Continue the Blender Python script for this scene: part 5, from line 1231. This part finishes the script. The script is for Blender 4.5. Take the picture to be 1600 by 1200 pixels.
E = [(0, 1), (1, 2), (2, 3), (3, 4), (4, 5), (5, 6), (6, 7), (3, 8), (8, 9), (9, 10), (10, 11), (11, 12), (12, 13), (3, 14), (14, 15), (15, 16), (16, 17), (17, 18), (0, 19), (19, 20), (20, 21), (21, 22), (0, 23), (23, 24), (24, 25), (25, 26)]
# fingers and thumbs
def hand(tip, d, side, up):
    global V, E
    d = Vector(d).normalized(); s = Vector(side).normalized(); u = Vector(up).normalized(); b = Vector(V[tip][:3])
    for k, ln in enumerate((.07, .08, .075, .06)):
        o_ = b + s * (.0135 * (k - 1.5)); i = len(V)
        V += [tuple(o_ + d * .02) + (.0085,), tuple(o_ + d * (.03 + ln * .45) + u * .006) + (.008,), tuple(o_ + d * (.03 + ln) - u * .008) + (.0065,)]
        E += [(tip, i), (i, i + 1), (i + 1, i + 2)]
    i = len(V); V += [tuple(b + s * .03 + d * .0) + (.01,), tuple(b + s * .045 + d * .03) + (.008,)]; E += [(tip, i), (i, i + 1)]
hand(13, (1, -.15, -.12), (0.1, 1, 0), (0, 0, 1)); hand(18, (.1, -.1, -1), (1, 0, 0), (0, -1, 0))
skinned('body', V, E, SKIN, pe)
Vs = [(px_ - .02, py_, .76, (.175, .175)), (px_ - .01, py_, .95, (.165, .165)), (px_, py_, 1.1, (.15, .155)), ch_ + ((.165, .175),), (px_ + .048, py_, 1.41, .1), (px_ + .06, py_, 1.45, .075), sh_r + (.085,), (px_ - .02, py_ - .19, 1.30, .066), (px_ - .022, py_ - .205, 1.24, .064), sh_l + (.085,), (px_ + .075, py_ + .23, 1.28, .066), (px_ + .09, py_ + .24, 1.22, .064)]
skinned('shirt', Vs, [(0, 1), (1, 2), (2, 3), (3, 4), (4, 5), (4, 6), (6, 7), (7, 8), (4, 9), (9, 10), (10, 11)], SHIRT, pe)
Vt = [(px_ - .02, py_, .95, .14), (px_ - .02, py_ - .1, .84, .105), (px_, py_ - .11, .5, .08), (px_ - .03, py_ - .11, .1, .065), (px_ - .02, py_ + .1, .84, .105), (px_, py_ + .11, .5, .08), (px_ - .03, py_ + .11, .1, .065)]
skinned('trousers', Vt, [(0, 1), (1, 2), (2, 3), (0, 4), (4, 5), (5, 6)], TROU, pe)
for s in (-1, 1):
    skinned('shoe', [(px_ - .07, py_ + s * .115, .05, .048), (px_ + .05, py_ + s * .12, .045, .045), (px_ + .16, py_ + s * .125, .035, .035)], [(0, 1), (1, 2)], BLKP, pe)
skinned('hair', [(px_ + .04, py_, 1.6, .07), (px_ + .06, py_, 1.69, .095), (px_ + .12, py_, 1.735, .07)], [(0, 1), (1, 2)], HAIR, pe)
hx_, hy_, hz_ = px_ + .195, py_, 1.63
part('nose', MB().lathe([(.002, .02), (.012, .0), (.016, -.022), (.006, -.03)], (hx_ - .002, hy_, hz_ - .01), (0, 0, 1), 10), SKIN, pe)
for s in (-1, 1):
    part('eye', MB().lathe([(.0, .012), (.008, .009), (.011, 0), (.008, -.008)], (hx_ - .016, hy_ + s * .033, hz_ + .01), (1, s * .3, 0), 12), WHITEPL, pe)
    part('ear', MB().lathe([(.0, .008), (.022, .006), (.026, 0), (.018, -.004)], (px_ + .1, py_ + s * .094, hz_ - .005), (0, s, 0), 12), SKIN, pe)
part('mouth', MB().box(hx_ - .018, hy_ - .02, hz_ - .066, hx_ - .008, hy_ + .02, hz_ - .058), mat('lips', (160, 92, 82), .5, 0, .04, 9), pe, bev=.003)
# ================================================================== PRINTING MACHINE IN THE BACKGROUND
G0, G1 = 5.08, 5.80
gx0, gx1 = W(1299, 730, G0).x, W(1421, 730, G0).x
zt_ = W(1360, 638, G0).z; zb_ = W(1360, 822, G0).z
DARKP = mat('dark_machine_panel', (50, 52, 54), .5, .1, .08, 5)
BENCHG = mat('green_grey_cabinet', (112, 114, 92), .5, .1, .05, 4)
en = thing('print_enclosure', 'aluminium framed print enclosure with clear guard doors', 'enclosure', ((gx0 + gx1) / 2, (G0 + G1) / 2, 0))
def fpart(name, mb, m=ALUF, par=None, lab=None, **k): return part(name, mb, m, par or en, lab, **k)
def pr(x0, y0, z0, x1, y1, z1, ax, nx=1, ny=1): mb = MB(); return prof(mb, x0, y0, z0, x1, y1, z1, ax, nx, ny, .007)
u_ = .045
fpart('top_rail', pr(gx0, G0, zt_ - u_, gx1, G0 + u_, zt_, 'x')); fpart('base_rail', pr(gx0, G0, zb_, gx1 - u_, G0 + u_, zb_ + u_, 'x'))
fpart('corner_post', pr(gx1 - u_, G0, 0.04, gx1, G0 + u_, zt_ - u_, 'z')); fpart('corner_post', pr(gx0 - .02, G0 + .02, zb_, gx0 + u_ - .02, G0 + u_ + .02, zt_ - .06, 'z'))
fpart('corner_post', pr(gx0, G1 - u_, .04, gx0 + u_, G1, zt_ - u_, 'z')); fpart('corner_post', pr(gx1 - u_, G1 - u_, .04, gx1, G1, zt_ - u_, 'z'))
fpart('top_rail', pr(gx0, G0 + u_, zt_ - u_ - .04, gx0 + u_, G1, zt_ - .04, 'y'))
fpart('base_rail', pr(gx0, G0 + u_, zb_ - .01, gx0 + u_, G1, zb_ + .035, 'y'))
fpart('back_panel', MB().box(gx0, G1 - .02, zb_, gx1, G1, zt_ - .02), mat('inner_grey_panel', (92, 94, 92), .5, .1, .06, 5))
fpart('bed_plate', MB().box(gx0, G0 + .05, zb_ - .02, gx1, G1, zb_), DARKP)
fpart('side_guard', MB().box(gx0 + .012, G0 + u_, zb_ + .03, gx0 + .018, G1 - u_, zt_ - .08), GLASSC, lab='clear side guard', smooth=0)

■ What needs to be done
Reproduce each line of the material above precisely.

■ Solution to this exercise
Continue the Blender Python script for this scene: part 5, from line 1231. This part finishes the script. The script is for Blender 4.5. Take the picture to be 1600 by 1200 pixels.
E = [(0, 1), (1, 2), (2, 3), (3, 4), (4, 5), (5, 6), (6, 7), (3, 8), (8, 9), (9, 10), (10, 11), (11, 12), (12, 13), (3, 14), (14, 15), (15, 16), (16, 17), (17, 18), (0, 19), (19, 20), (20, 21), (21, 22), (0, 23), (23, 24), (24, 25), (25, 26)]
# fingers and thumbs
def hand(tip, d, side, up):
    global V, E
    d = Vector(d).normalized(); s = Vector(side).normalized(); u = Vector(up).normalized(); b = Vector(V[tip][:3])
    for k, ln in enumerate((.07, .08, .075, .06)):
        o_ = b + s * (.0135 * (k - 1.5)); i = len(V)
        V += [tuple(o_ + d * .02) + (.0085,), tuple(o_ + d * (.03 + ln * .45) + u * .006) + (.008,), tuple(o_ + d * (.03 + ln) - u * .008) + (.0065,)]
        E += [(tip, i), (i, i + 1), (i + 1, i + 2)]
    i = len(V); V += [tuple(b + s * .03 + d * .0) + (.01,), tuple(b + s * .045 + d * .03) + (.008,)]; E += [(tip, i), (i, i + 1)]
hand(13, (1, -.15, -.12), (0.1, 1, 0), (0, 0, 1)); hand(18, (.1, -.1, -1), (1, 0, 0), (0, -1, 0))
skinned('body', V, E, SKIN, pe)
Vs = [(px_ - .02, py_, .76, (.175, .175)), (px_ - .01, py_, .95, (.165, .165)), (px_, py_, 1.1, (.15, .155)), ch_ + ((.165, .175),), (px_ + .048, py_, 1.41, .1), (px_ + .06, py_, 1.45, .075), sh_r + (.085,), (px_ - .02, py_ - .19, 1.30, .066), (px_ - .022, py_ - .205, 1.24, .064), sh_l + (.085,), (px_ + .075, py_ + .23, 1.28, .066), (px_ + .09, py_ + .24, 1.22, .064)]
skinned('shirt', Vs, [(0, 1), (1, 2), (2, 3), (3, 4), (4, 5), (4, 6), (6, 7), (7, 8), (4, 9), (9, 10), (10, 11)], SHIRT, pe)
Vt = [(px_ - .02, py_, .95, .14), (px_ - .02, py_ - .1, .84, .105), (px_, py_ - .11, .5, .08), (px_ - .03, py_ - .11, .1, .065), (px_ - .02, py_ + .1, .84, .105), (px_, py_ + .11, .5, .08), (px_ - .03, py_ + .11, .1, .065)]
skinned('trousers', Vt, [(0, 1), (1, 2), (2, 3), (0, 4), (4, 5), (5, 6)], TROU, pe)
for s in (-1, 1):
    skinned('shoe', [(px_ - .07, py_ + s * .115, .05, .048), (px_ + .05, py_ + s * .12, .045, .045), (px_ + .16, py_ + s * .125, .035, .035)], [(0, 1), (1, 2)], BLKP, pe)
skinned('hair', [(px_ + .04, py_, 1.6, .07), (px_ + .06, py_, 1.69, .095), (px_ + .12, py_, 1.735, .07)], [(0, 1), (1, 2)], HAIR, pe)
hx_, hy_, hz_ = px_ + .195, py_, 1.63
part('nose', MB().lathe([(.002, .02), (.012, .0), (.016, -.022), (.006, -.03)], (hx_ - .002, hy_, hz_ - .01), (0, 0, 1), 10), SKIN, pe)
for s in (-1, 1):
    part('eye', MB().lathe([(.0, .012), (.008, .009), (.011, 0), (.008, -.008)], (hx_ - .016, hy_ + s * .033, hz_ + .01), (1, s * .3, 0), 12), WHITEPL, pe)
    part('ear', MB().lathe([(.0, .008), (.022, .006), (.026, 0), (.018, -.004)], (px_ + .1, py_ + s * .094, hz_ - .005), (0, s, 0), 12), SKIN, pe)
part('mouth', MB().box(hx_ - .018, hy_ - .02, hz_ - .066, hx_ - .008, hy_ + .02, hz_ - .058), mat('lips', (160, 92, 82), .5, 0, .04, 9), pe, bev=.003)
# ================================================================== PRINTING MACHINE IN THE BACKGROUND
G0, G1 = 5.08, 5.80
gx0, gx1 = W(1299, 730, G0).x, W(1421, 730, G0).x
zt_ = W(1360, 638, G0).z; zb_ = W(1360, 822, G0).z
DARKP = mat('dark_machine_panel', (50, 52, 54), .5, .1, .08, 5)
BENCHG = mat('green_grey_cabinet', (112, 114, 92), .5, .1, .05, 4)
en = thing('print_enclosure', 'aluminium framed print enclosure with clear guard doors', 'enclosure', ((gx0 + gx1) / 2, (G0 + G1) / 2, 0))
def fpart(name, mb, m=ALUF, par=None, lab=None, **k): return part(name, mb, m, par or en, lab, **k)
def pr(x0, y0, z0, x1, y1, z1, ax, nx=1, ny=1): mb = MB(); return prof(mb, x0, y0, z0, x1, y1, z1, ax, nx, ny, .007)
u_ = .045
fpart('top_rail', pr(gx0, G0, zt_ - u_, gx1, G0 + u_, zt_, 'x')); fpart('base_rail', pr(gx0, G0, zb_, gx1 - u_, G0 + u_, zb_ + u_, 'x'))
fpart('corner_post', pr(gx1 - u_, G0, 0.04, gx1, G0 + u_, zt_ - u_, 'z')); fpart('corner_post', pr(gx0 - .02, G0 + .02, zb_, gx0 + u_ - .02, G0 + u_ + .02, zt_ - .06, 'z'))
fpart('corner_post', pr(gx0, G1 - u_, .04, gx0 + u_, G1, zt_ - u_, 'z')); fpart('corner_post', pr(gx1 - u_, G1 - u_, .04, gx1, G1, zt_ - u_, 'z'))
fpart('top_rail', pr(gx0, G0 + u_, zt_ - u_ - .04, gx0 + u_, G1, zt_ - .04, 'y'))
fpart('base_rail', pr(gx0, G0 + u_, zb_ - .01, gx0 + u_, G1, zb_ + .035, 'y'))
fpart('back_panel', MB().box(gx0, G1 - .02, zb_, gx1, G1, zt_ - .02), mat('inner_grey_panel', (92, 94, 92), .5, .1, .06, 5))
fpart('bed_plate', MB().box(gx0, G0 + .05, zb_ - .02, gx1, G1, zb_), DARKP)
fpart('side_guard', MB().box(gx0 + .012, G0 + u_, zb_ + .03, gx0 + .018, G1 - u_, zt_ - .08), GLASSC, lab='clear side guard', smooth=0)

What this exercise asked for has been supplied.